Это воззрение сохранилось до нашей эпохи.
“Сколько ни скажи разумных слов против глупых и наглых слов, как ухажер или танцулька, они — мы это знаем — от того не исчезнут, а если исчезнут, то не потому, что эстеты или лингвисты возмущались”, — так писал еще в двадцатых годах один проницательный и даровитый ученый [Д.Г. Горнфельд, Муки слова. М. — Л., 1927, стр. 203—204.].
“В том и беда, — говорил он с тоской, — что ревнителей чистоты и правильности родной речи, как и ревнителей добрых нравов, никто слышать не хочет... За них говорят грамматика и логика, здравый смысл и хороший вкус, благозвучие и благопристойность, но из всего этого натиска грамматики, риторики и стилистики на бесшабашную, безобразную, безоглядную живую речь не выходит ничего” [Д.Г. Горнфельд, Муки слова. М. — Л., 1927, стр. 195.] Приведя образцы всевозможных речевых “безобразий”, ученый воплотил свою печаль в безрадостном и безнадежном афоризме: “Доводы от разума, науки и хорошего тона действуют на бытие таких словечек не больше, чем курсы геологии на землетрясение”. В прежнее время такой пессимизм был совершенно оправдан. Нечего было и думать о том, чтобы дружно, планомерно, сплоченными силами вмешаться в совершающиеся языковые процессы и направить их по желанному руслу.
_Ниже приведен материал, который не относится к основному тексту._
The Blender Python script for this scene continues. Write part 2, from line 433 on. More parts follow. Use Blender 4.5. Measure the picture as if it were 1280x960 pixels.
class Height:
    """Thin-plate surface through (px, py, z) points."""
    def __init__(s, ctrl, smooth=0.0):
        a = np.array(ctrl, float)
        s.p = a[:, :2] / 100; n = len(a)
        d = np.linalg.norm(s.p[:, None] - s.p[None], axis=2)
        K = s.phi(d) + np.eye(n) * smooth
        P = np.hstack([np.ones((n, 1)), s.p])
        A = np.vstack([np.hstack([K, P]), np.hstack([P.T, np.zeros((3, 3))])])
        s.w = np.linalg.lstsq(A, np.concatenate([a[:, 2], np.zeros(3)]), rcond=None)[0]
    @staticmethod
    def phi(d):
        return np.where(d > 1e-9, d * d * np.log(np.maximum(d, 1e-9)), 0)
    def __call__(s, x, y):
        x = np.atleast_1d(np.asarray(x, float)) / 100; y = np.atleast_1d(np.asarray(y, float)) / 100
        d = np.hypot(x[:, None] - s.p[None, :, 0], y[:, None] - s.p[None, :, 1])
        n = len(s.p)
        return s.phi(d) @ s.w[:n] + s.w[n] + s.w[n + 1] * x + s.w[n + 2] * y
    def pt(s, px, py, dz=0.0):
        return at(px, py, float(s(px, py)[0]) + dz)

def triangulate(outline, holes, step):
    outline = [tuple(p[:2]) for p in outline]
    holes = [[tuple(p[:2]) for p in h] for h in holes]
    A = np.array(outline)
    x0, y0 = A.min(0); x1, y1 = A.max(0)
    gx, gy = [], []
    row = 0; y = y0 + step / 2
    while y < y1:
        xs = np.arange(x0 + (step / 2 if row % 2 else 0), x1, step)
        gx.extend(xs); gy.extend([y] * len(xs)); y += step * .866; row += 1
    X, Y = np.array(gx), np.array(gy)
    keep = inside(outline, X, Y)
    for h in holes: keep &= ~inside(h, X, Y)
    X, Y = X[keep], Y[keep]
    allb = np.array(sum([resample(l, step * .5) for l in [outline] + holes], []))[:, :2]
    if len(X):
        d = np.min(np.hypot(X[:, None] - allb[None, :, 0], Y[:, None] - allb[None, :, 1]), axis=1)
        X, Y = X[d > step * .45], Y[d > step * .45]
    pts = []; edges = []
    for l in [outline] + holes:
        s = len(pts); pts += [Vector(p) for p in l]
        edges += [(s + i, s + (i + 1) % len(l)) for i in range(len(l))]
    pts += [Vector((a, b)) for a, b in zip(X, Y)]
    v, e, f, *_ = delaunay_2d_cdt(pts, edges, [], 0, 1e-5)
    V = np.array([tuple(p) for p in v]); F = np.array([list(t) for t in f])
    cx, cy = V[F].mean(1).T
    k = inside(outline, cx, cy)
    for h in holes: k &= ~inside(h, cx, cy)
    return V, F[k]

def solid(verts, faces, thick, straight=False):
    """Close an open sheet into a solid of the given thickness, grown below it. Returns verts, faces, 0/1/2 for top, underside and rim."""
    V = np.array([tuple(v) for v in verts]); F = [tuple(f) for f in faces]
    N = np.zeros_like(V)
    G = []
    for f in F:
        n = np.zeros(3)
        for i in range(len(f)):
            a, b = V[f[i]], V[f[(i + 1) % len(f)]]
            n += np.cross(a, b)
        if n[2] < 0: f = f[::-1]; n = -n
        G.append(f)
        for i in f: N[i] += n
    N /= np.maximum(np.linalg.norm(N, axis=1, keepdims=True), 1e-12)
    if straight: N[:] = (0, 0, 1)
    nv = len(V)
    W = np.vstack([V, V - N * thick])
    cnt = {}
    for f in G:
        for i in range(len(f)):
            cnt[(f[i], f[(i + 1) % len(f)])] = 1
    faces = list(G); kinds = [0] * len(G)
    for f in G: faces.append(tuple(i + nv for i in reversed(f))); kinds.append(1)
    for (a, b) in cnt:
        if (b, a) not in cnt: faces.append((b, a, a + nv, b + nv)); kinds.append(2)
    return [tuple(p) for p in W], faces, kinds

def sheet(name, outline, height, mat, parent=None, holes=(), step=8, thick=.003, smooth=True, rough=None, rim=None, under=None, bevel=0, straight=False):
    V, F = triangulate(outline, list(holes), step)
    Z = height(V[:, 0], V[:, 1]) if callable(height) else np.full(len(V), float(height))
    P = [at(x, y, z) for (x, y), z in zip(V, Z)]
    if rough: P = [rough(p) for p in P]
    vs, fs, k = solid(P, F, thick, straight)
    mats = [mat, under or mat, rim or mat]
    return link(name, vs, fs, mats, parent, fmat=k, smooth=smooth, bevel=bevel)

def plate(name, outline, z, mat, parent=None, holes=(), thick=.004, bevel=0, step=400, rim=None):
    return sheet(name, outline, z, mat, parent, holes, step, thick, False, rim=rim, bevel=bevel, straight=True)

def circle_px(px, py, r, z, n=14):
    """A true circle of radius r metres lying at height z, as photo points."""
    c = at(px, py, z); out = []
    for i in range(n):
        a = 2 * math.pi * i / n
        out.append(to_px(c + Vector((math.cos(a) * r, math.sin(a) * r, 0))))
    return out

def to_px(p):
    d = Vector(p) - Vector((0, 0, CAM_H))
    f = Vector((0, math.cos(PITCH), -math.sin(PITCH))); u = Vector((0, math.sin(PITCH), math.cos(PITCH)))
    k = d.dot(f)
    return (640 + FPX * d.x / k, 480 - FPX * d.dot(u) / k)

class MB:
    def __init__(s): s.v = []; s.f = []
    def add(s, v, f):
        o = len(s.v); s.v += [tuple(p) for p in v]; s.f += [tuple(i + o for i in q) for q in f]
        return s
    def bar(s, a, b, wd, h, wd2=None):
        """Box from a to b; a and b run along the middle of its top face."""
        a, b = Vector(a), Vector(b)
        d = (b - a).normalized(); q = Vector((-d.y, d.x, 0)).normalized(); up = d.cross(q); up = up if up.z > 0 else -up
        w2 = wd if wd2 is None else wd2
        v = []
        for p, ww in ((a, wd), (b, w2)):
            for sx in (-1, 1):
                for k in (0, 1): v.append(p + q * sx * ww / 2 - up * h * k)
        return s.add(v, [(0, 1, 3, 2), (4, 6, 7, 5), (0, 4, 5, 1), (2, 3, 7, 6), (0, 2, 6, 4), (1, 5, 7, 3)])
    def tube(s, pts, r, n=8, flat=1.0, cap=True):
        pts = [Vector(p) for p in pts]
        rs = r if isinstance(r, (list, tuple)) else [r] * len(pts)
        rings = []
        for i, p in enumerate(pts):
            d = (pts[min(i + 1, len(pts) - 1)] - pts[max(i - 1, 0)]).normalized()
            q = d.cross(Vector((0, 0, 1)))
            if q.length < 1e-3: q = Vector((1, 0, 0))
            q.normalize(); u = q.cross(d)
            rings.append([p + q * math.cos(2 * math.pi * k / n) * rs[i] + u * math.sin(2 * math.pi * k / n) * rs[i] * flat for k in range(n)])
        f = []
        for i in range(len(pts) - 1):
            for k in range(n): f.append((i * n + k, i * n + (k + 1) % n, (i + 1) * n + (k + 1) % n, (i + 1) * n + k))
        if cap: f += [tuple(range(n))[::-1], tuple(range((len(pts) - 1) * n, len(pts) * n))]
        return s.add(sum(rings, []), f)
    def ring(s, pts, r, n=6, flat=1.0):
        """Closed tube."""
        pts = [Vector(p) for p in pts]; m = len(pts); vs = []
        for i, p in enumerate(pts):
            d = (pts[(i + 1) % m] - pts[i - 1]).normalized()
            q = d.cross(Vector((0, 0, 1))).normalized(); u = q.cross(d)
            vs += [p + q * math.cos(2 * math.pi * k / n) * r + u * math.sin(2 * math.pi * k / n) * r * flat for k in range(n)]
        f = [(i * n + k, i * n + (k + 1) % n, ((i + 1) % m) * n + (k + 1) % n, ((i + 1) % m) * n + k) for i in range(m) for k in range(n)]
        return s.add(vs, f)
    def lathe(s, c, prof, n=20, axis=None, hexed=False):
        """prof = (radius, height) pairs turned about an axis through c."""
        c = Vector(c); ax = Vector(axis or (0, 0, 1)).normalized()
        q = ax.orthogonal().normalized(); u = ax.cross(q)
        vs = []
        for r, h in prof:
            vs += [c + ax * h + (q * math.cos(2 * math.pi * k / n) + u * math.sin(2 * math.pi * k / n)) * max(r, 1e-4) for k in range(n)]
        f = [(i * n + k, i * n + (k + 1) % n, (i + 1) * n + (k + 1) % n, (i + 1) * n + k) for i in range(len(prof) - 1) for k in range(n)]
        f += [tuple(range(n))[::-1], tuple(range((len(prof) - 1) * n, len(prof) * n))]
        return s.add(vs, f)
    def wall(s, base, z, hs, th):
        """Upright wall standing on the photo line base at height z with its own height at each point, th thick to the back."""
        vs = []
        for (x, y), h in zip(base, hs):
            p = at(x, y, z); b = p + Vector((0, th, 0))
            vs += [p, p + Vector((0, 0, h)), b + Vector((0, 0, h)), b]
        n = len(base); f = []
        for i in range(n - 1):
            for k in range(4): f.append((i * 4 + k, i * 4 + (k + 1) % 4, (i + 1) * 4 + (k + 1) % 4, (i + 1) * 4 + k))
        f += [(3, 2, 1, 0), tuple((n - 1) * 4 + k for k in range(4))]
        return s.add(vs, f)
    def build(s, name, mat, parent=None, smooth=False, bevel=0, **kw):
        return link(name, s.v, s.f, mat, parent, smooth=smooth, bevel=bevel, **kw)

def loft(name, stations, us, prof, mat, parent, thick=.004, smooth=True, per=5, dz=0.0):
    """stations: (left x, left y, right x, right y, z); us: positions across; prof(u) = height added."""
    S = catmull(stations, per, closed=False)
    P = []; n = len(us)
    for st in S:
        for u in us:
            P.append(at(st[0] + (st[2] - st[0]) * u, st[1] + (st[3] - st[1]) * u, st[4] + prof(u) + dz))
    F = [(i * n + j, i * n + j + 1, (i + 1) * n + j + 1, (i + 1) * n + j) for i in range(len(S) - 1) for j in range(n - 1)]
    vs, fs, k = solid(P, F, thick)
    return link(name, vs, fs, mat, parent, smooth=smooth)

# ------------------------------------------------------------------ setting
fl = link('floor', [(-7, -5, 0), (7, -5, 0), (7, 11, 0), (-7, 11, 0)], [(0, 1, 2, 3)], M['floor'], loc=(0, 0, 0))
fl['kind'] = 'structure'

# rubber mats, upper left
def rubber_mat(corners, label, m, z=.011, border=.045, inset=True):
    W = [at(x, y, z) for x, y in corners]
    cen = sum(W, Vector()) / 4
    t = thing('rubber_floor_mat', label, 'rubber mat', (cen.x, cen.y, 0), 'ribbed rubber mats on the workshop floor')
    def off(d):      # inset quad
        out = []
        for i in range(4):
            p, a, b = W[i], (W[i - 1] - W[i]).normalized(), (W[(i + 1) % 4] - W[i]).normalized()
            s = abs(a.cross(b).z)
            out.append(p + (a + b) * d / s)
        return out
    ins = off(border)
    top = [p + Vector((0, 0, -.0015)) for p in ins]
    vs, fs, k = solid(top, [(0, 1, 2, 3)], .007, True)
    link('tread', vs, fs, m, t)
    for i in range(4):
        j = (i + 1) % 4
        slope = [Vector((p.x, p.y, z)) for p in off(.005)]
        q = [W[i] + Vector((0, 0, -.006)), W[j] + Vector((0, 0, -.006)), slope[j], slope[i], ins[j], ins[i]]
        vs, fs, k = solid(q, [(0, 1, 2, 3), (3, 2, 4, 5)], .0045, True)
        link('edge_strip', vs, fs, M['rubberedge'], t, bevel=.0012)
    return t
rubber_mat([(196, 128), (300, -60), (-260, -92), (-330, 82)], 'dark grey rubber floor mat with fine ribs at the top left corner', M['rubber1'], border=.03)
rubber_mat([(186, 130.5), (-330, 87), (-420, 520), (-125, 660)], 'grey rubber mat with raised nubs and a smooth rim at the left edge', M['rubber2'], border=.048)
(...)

Старик Карамзин очень точно выразил это общее чувство смиренной покорности перед стихийными силами своего языка: “Слова входят в наш язык самовластно”. В ту пору люди так и представляли себе: будто мимо них протекает могучая речевая река, а они стоят на берегу и с бессильным негодованием следят, сколько всякой дребедени и дряни несут на себе ее волны.
— Незачем, — говорили они, — кипятиться и драться. До сих пор еще не было случая, чтобы попытка блюстителей чистоты языка исправить языковые ошибки сколько-нибудь значительной массы людей увенчалась хотя бы малейшим успехом.
Но можем ли мы согласиться с такой философией бездействия и непротивления злу?
Неужели мы, писатели, педагоги, лингвисты, можем только скорбеть, негодовать, ужасаться, наблюдая, как портится русский язык, но не смеем и думать о том, чтобы мощными усилиями воли подчинить его своему коллективному разуму?